[Agda] LMS/BCS-FACS online talk by Lawrence Paulson, 15 January 2024

Andrei Popescu andrei.h.popescu at gmail.com
Mon Jan 8 13:46:44 CET 2024


Dear colleagues,

Another note: This talk will be recorded and made available on youtube
(I will come back with the link). I would like to apologise to those
of you attending CPP -- when scheduling this (which happened a while
ago) I lost sight of the overlap with CPP.  :-(

Best wishes,
Andrei


On Mon, Jan 8, 2024 at 11:00 AM Andrei Popescu
<andrei.h.popescu at gmail.com> wrote:
>
> Dear all,
>
> Next week there will be an online talk (via zoom) by Lawrence Paulson
> on a topic that is likely to be of interest to quite a few people on
> these lists.

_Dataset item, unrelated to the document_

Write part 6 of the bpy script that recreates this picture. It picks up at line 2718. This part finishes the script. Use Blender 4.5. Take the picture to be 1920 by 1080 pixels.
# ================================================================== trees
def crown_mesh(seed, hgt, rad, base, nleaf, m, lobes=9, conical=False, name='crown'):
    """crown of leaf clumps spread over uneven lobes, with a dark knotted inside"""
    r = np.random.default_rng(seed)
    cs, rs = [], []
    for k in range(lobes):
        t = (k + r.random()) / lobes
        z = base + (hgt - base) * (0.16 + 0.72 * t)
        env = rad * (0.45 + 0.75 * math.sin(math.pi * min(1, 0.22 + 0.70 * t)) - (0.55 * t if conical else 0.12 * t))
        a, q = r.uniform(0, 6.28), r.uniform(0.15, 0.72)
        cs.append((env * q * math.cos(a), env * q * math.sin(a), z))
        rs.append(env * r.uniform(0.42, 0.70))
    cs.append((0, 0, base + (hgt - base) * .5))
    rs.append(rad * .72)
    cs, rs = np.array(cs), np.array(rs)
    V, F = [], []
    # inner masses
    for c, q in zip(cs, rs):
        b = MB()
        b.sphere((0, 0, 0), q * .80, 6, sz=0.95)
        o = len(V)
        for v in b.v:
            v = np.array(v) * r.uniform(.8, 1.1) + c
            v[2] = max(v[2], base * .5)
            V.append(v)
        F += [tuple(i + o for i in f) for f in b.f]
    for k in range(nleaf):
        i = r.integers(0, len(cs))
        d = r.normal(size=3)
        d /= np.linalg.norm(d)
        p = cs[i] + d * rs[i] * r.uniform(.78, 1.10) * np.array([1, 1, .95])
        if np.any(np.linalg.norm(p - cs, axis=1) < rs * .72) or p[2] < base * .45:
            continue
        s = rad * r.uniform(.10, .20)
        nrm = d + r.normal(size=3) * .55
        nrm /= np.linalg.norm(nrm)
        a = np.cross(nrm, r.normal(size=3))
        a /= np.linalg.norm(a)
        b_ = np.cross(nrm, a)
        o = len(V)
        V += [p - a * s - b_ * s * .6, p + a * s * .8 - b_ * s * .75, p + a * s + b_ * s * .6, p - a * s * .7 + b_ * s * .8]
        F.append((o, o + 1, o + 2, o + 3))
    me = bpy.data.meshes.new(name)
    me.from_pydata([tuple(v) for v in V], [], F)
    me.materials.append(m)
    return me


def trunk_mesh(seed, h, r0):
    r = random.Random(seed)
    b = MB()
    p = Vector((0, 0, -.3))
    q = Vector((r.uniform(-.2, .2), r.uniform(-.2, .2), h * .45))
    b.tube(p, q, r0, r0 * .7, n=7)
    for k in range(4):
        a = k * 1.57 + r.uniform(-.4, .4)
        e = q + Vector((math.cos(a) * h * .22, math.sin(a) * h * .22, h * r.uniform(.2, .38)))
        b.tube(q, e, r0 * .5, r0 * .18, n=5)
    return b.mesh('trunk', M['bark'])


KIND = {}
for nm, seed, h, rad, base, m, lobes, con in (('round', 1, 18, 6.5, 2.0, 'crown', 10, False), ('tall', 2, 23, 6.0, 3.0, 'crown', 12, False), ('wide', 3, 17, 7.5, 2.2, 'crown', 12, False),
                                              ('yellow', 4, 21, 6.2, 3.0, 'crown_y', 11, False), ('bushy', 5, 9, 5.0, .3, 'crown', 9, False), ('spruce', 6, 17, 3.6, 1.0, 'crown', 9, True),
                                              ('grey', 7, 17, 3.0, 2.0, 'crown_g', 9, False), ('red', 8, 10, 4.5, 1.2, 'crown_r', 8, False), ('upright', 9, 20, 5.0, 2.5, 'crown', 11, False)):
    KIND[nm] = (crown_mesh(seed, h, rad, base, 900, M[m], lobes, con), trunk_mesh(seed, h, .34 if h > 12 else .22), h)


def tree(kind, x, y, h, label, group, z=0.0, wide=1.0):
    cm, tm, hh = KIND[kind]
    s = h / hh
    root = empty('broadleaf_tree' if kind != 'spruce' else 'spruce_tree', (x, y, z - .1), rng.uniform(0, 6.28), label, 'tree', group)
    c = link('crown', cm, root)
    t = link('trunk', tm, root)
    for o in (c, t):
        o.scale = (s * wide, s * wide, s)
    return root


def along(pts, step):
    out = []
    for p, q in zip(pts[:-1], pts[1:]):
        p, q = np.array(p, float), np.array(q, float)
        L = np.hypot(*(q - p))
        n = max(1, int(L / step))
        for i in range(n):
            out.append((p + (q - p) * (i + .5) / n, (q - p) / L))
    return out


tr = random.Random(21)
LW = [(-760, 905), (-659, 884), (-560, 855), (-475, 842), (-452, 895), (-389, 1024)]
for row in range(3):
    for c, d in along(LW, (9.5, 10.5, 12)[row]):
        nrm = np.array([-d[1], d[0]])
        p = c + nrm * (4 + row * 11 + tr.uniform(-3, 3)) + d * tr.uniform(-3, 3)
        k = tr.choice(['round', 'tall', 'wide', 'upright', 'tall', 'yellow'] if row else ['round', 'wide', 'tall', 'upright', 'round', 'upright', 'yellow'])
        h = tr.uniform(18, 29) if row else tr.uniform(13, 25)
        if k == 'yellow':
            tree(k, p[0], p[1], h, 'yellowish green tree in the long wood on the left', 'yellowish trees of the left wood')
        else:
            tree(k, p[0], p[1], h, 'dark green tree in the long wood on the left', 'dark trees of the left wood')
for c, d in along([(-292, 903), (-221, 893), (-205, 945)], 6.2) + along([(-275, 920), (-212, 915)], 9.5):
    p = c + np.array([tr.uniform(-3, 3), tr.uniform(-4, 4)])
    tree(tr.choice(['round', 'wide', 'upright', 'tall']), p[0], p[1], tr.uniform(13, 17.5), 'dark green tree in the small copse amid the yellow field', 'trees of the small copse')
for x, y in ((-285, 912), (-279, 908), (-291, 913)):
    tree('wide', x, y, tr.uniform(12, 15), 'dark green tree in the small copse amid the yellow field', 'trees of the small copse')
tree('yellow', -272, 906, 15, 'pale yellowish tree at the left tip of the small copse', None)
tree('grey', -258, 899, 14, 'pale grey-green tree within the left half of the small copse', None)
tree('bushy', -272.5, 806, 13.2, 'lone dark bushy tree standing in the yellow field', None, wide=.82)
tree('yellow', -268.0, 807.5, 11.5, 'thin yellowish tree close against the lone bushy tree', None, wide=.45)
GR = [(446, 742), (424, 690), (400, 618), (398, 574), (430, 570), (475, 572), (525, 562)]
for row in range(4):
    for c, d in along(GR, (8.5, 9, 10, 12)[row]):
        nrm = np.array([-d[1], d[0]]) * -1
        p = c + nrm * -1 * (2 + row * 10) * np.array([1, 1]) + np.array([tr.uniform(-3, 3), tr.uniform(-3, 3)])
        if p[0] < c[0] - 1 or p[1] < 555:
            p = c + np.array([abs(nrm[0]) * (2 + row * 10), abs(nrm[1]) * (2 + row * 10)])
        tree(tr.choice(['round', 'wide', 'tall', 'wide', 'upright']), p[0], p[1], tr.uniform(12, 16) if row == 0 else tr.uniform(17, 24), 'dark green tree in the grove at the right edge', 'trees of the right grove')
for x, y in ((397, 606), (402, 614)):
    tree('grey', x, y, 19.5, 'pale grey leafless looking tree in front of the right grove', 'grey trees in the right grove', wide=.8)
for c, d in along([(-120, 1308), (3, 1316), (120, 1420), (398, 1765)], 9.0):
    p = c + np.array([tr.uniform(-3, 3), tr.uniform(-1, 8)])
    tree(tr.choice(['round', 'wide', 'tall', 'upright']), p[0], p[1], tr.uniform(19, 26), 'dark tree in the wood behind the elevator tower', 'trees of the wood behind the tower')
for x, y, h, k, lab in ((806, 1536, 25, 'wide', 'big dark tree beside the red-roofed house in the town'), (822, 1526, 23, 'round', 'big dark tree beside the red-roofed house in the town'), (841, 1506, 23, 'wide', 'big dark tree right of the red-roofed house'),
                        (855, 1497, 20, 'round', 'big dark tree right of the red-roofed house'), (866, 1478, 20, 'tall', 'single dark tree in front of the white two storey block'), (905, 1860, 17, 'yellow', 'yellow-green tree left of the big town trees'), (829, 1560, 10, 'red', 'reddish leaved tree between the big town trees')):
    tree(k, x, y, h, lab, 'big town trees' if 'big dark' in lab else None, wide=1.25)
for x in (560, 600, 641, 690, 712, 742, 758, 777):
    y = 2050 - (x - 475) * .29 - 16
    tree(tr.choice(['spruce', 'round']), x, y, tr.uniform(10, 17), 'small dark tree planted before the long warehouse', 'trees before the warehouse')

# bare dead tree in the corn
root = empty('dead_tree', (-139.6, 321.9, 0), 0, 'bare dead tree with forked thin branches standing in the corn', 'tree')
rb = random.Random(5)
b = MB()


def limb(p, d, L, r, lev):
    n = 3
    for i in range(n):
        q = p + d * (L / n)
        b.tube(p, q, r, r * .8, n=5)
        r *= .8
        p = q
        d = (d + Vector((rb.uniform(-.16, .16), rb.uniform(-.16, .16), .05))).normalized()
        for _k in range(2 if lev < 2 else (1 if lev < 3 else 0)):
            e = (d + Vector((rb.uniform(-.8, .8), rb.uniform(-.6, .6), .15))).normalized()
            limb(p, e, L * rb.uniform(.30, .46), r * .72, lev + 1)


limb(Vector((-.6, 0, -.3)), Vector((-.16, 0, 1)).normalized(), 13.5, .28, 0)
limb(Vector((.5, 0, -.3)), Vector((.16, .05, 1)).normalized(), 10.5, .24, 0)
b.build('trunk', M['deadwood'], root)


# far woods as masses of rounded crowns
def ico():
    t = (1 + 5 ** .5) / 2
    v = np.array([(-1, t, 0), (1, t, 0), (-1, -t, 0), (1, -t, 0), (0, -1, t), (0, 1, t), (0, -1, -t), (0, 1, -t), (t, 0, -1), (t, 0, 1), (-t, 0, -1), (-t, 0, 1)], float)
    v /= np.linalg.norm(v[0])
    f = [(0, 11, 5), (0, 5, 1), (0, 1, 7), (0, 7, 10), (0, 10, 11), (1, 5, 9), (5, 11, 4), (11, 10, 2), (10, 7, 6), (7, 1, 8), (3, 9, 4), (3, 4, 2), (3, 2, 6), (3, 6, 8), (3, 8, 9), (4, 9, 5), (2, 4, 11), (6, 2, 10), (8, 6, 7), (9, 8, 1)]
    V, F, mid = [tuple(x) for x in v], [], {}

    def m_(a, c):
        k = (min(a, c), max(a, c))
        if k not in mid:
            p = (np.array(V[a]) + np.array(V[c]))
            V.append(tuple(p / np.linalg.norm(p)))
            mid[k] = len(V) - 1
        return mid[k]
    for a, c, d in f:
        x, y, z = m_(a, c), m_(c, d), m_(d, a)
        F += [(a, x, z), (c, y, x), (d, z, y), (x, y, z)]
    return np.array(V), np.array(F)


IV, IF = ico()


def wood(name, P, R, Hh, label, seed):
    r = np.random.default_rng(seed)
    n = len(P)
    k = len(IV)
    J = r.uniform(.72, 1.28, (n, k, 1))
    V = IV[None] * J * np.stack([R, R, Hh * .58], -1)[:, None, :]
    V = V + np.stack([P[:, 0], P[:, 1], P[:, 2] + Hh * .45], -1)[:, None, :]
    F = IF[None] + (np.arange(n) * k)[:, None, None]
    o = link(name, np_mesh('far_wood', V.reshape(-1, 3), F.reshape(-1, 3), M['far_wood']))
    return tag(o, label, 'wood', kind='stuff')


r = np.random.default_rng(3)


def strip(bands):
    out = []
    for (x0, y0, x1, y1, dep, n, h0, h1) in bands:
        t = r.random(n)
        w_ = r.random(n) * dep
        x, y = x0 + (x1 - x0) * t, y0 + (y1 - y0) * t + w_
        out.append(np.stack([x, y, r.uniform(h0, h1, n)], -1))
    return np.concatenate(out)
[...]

Please note the information about registration below.
>
> Best wishes,
> Andrei
>
> Information: https://www.bcs.org/events-calendar/2024/january/webinar-formalising-21st-century-mathematics/
>
> Date/Time: 15 January 2024, 4-6pm GMT
> Speaker: Lawrence C. Paulson FRS, University of Cambridge
> Web: https://www.cl.cam.ac.uk/~lp15/
>
> Registration: https://www.lms.ac.uk/events/lms-bcs-facs-seminar-2024
>
> Title: Formalising 21st-Century Mathematics
>
> Abstract: The formalisation of mathematics is an ongoing process that
> arguably started as early as the 19th century, intensified with the
> foundational crisis at the start of the 20th century, and since the
> 1970s has been conducted with the help of computers. Recent decades
> have seen the machine formalisation of lengthy and technically
> complicated proofs, but some have argued that even these were not
> representative of modern mathematics. Recent achievements by a number
> of different groups are starting to challenge this scepticism. The
> speaker will outline some of these, while also noting some of the
> remaining trouble spots.
>
> Biography: Lawrence Paulson FRS is an American computer scientist. He
> is a Professor of Computational Logic at the University of Cambridge
> Computer Laboratory and a Fellow of Clare College, Cambridge. He is
> best known for the cornerstone text on the programming language ML, ML
> for the Working Programmer. His research is based around the
> interactive theorem prover Isabelle, which he introduced in 1986. He
> has worked on the verification of cryptographic protocols using
> inductive definitions, and he has also formalised the constructible
> universe of Kurt Gödel. Recently he has built a new theorem prover,
> MetiTarski, for real-valued special functions.